**TASK PROMPT**. Retype every entry in its entirety, without alteration.

----- SOURCE DATA -----

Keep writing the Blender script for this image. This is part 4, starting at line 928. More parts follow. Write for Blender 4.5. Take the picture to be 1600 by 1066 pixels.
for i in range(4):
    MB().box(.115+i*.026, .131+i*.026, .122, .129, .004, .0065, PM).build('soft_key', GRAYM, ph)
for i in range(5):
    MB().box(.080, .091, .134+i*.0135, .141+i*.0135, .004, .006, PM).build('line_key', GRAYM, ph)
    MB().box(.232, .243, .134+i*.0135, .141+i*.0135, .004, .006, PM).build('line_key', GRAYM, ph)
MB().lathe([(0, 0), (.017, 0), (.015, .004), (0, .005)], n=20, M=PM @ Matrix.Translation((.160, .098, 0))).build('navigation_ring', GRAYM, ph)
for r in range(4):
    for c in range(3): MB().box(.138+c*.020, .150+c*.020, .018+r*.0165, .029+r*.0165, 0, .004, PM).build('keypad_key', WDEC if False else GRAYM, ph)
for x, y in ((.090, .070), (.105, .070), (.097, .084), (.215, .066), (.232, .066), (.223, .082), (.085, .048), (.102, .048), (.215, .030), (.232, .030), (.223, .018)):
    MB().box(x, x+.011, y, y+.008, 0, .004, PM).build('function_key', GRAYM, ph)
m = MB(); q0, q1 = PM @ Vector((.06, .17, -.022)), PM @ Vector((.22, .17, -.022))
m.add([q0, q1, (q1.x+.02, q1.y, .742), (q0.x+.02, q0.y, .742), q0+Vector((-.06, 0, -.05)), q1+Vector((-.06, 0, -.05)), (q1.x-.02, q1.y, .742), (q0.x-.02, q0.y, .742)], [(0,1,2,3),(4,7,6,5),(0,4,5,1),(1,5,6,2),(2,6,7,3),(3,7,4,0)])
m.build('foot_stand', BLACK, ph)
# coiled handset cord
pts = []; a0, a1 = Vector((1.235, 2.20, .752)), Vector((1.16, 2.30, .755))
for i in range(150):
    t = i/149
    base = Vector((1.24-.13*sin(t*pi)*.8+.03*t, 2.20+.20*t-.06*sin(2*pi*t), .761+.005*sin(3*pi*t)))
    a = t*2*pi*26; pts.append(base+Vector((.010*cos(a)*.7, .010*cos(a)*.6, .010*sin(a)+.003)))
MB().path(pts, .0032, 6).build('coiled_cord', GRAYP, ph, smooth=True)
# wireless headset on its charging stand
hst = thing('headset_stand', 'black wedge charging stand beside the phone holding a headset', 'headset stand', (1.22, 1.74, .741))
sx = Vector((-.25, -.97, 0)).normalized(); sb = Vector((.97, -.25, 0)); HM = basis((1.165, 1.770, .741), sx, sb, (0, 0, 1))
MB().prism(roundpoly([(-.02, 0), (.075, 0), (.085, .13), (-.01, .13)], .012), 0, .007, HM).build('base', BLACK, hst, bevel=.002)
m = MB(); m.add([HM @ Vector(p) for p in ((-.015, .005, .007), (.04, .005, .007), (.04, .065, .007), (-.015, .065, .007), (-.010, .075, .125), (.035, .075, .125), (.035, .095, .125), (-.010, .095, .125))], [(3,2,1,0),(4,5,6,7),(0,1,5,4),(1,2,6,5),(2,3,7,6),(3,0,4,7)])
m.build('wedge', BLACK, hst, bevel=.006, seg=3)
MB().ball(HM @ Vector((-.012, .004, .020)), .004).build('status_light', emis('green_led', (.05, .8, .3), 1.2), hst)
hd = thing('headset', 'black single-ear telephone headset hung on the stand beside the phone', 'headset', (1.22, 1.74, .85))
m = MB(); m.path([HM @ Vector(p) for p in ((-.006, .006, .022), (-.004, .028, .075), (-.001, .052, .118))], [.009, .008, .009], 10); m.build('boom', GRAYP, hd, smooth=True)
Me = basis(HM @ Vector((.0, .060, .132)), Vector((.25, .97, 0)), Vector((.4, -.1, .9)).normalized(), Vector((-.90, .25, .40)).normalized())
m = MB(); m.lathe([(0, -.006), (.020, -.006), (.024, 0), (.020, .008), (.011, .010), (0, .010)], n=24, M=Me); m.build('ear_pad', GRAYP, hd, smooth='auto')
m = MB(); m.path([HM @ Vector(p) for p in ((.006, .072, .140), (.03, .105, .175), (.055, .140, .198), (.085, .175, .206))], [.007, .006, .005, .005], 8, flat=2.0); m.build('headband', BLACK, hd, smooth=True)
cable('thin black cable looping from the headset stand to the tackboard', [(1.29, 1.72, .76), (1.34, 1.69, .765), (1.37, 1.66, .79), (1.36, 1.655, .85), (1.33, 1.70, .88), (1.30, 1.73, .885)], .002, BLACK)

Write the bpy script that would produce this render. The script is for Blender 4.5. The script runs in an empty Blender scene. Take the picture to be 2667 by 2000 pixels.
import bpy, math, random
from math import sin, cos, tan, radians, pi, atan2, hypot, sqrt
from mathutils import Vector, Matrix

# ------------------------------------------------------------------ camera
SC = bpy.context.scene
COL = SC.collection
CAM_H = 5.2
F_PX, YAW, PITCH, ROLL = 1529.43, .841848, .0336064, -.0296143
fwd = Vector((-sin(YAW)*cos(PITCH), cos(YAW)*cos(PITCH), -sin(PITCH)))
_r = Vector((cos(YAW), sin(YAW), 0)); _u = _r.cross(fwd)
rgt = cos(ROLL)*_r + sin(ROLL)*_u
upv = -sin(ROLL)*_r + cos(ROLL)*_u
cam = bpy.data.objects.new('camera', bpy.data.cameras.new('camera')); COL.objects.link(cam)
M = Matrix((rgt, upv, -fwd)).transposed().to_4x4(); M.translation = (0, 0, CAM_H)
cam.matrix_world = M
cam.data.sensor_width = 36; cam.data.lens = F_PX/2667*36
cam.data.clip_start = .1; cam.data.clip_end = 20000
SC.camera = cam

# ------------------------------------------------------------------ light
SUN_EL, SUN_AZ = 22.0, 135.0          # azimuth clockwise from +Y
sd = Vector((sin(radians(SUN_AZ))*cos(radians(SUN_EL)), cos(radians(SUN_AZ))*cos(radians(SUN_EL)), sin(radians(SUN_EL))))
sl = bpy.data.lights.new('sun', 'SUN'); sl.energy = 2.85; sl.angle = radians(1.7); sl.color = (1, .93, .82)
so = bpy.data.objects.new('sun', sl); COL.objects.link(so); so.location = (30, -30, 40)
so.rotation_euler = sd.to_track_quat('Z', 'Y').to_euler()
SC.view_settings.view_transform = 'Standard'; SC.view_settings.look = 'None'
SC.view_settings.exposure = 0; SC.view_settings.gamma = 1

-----

**WRITTEN ANSWER**.
Keep writing the Blender script for this image. This is part 4, starting at line 928. More parts follow. Write for Blender 4.5. Take the picture to be 1600 by 1066 pixels.
for i in range(4):
    MB().box(.115+i*.026, .131+i*.026, .122, .129, .004, .0065, PM).build('soft_key', GRAYM, ph)
for i in range(5):
    MB().box(.080, .091, .134+i*.0135, .141+i*.0135, .004, .006, PM).build('line_key', GRAYM, ph)
    MB().box(.232, .243, .134+i*.0135, .141+i*.0135, .004, .006, PM).build('line_key', GRAYM, ph)
MB().lathe([(0, 0), (.017, 0), (.015, .004), (0, .005)], n=20, M=PM @ Matrix.Translation((.160, .098, 0))).build('navigation_ring', GRAYM, ph)
for r in range(4):
    for c in range(3): MB().box(.138+c*.020, .150+c*.020, .018+r*.0165, .029+r*.0165, 0, .004, PM).build('keypad_key', WDEC if False else GRAYM, ph)
for x, y in ((.090, .070), (.105, .070), (.097, .084), (.215, .066), (.232, .066), (.223, .082), (.085, .048), (.102, .048), (.215, .030), (.232, .030), (.223, .018)):
    MB().box(x, x+.011, y, y+.008, 0, .004, PM).build('function_key', GRAYM, ph)
m = MB(); q0, q1 = PM @ Vector((.06, .17, -.022)), PM @ Vector((.22, .17, -.022))
m.add([q0, q1, (q1.x+.02, q1.y, .742), (q0.x+.02, q0.y, .742), q0+Vector((-.06, 0, -.05)), q1+Vector((-.06, 0, -.05)), (q1.x-.02, q1.y, .742), (q0.x-.02, q0.y, .742)], [(0,1,2,3),(4,7,6,5),(0,4,5,1),(1,5,6,2),(2,6,7,3),(3,7,4,0)])
m.build('foot_stand', BLACK, ph)
# coiled handset cord
pts = []; a0, a1 = Vector((1.235, 2.20, .752)), Vector((1.16, 2.30, .755))
for i in range(150):
    t = i/149
    base = Vector((1.24-.13*sin(t*pi)*.8+.03*t, 2.20+.20*t-.06*sin(2*pi*t), .761+.005*sin(3*pi*t)))
    a = t*2*pi*26; pts.append(base+Vector((.010*cos(a)*.7, .010*cos(a)*.6, .010*sin(a)+.003)))
MB().path(pts, .0032, 6).build('coiled_cord', GRAYP, ph, smooth=True)
# wireless headset on its charging stand
hst = thing('headset_stand', 'black wedge charging stand beside the phone holding a headset', 'headset stand', (1.22, 1.74, .741))
sx = Vector((-.25, -.97, 0)).normalized(); sb = Vector((.97, -.25, 0)); HM = basis((1.165, 1.770, .741), sx, sb, (0, 0, 1))
MB().prism(roundpoly([(-.02, 0), (.075, 0), (.085, .13), (-.01, .13)], .012), 0, .007, HM).build('base', BLACK, hst, bevel=.002)
m = MB(); m.add([HM @ Vector(p) for p in ((-.015, .005, .007), (.04, .005, .007), (.04, .065, .007), (-.015, .065, .007), (-.010, .075, .125), (.035, .075, .125), (.035, .095, .125), (-.010, .095, .125))], [(3,2,1,0),(4,5,6,7),(0,1,5,4),(1,2,6,5),(2,3,7,6),(3,0,4,7)])
m.build('wedge', BLACK, hst, bevel=.006, seg=3)
MB().ball(HM @ Vector((-.012, .004, .020)), .004).build('status_light', emis('green_led', (.05, .8, .3), 1.2), hst)
hd = thing('headset', 'black single-ear telephone headset hung on the stand beside the phone', 'headset', (1.22, 1.74, .85))
m = MB(); m.path([HM @ Vector(p) for p in ((-.006, .006, .022), (-.004, .028, .075), (-.001, .052, .118))], [.009, .008, .009], 10); m.build('boom', GRAYP, hd, smooth=True)
Me = basis(HM @ Vector((.0, .060, .132)), Vector((.25, .97, 0)), Vector((.4, -.1, .9)).normalized(), Vector((-.90, .25, .40)).normalized())
m = MB(); m.lathe([(0, -.006), (.020, -.006), (.024, 0), (.020, .008), (.011, .010), (0, .010)], n=24, M=Me); m.build('ear_pad', GRAYP, hd, smooth='auto')
m = MB(); m.path([HM @ Vector(p) for p in ((.006, .072, .140), (.03, .105, .175), (.055, .140, .198), (.085, .175, .206))], [.007, .006, .005, .005], 8, flat=2.0); m.build('headband', BLACK, hd, smooth=True)
cable('thin black cable looping from the headset stand to the tackboard', [(1.29, 1.72, .76), (1.34, 1.69, .765), (1.37, 1.66, .79), (1.36, 1.655, .85), (1.33, 1.70, .88), (1.30, 1.73, .885)], .002, BLACK)

Write the bpy script that would produce this render. The script is for Blender 4.5. The script runs in an empty Blender scene. Take the picture to be 2667 by 2000 pixels.
import bpy, math, random
from math import sin, cos, tan, radians, pi, atan2, hypot, sqrt
from mathutils import Vector, Matrix

# ------------------------------------------------------------------ camera
SC = bpy.context.scene
COL = SC.collection
CAM_H = 5.2
F_PX, YAW, PITCH, ROLL = 1529.43, .841848, .0336064, -.0296143
fwd = Vector((-sin(YAW)*cos(PITCH), cos(YAW)*cos(PITCH), -sin(PITCH)))
_r = Vector((cos(YAW), sin(YAW), 0)); _u = _r.cross(fwd)
rgt = cos(ROLL)*_r + sin(ROLL)*_u
upv = -sin(ROLL)*_r + cos(ROLL)*_u
cam = bpy.data.objects.new('camera', bpy.data.cameras.new('camera')); COL.objects.link(cam)
M = Matrix((rgt, upv, -fwd)).transposed().to_4x4(); M.translation = (0, 0, CAM_H)
cam.matrix_world = M
cam.data.sensor_width = 36; cam.data.lens = F_PX/2667*36
cam.data.clip_start = .1; cam.data.clip_end = 20000
SC.camera = cam

# ------------------------------------------------------------------ light
SUN_EL, SUN_AZ = 22.0, 135.0          # azimuth clockwise from +Y
sd = Vector((sin(radians(SUN_AZ))*cos(radians(SUN_EL)), cos(radians(SUN_AZ))*cos(radians(SUN_EL)), sin(radians(SUN_EL))))
sl = bpy.data.lights.new('sun', 'SUN'); sl.energy = 2.85; sl.angle = radians(1.7); sl.color = (1, .93, .82)
so = bpy.data.objects.new('sun', sl); COL.objects.link(so); so.location = (30, -30, 40)
so.rotation_euler = sd.to_track_quat('Z', 'Y').to_euler()
SC.view_settings.view_transform = 'Standard'; SC.view_settings.look = 'None'
SC.view_settings.exposure = 0; SC.view_settings.gamma = 1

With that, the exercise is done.